→ **INFORMATION SHOWN**:

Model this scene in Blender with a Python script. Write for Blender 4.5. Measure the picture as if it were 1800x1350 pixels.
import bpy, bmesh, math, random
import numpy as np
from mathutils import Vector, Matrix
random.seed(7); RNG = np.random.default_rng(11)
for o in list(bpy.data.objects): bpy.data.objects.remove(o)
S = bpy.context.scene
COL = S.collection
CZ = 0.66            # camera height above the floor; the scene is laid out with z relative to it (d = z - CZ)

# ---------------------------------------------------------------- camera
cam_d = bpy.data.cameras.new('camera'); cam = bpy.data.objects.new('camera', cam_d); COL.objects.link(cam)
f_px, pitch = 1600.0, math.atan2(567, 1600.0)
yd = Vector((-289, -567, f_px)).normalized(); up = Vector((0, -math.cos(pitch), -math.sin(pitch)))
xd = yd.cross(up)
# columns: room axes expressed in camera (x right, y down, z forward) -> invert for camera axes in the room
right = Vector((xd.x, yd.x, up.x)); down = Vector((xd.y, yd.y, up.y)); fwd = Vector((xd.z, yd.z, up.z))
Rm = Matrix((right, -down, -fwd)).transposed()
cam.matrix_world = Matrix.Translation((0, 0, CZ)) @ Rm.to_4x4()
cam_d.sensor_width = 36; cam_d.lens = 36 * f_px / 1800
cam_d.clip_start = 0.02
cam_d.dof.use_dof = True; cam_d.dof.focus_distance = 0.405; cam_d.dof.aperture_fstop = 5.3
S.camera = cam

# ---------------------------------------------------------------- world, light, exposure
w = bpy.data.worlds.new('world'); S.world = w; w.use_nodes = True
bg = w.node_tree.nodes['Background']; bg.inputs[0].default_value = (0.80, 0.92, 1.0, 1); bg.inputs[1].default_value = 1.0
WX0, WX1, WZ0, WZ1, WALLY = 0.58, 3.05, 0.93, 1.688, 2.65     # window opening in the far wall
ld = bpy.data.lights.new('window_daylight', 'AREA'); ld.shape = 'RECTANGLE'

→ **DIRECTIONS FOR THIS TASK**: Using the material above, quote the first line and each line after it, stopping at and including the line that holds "it (d = z - CZ)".

→ **RESPONSE FOR THIS EXERCISE**:
Model this scene in Blender with a Python script. Write for Blender 4.5. Measure the picture as if it were 1800x1350 pixels.
import bpy, bmesh, math, random
import numpy as np
from mathutils import Vector, Matrix
random.seed(7); RNG = np.random.default_rng(11)
for o in list(bpy.data.objects): bpy.data.objects.remove(o)
S = bpy.context.scene
COL = S.collection
CZ = 0.66            # camera height above the floor; the scene is laid out with z relative to it (d = z - CZ)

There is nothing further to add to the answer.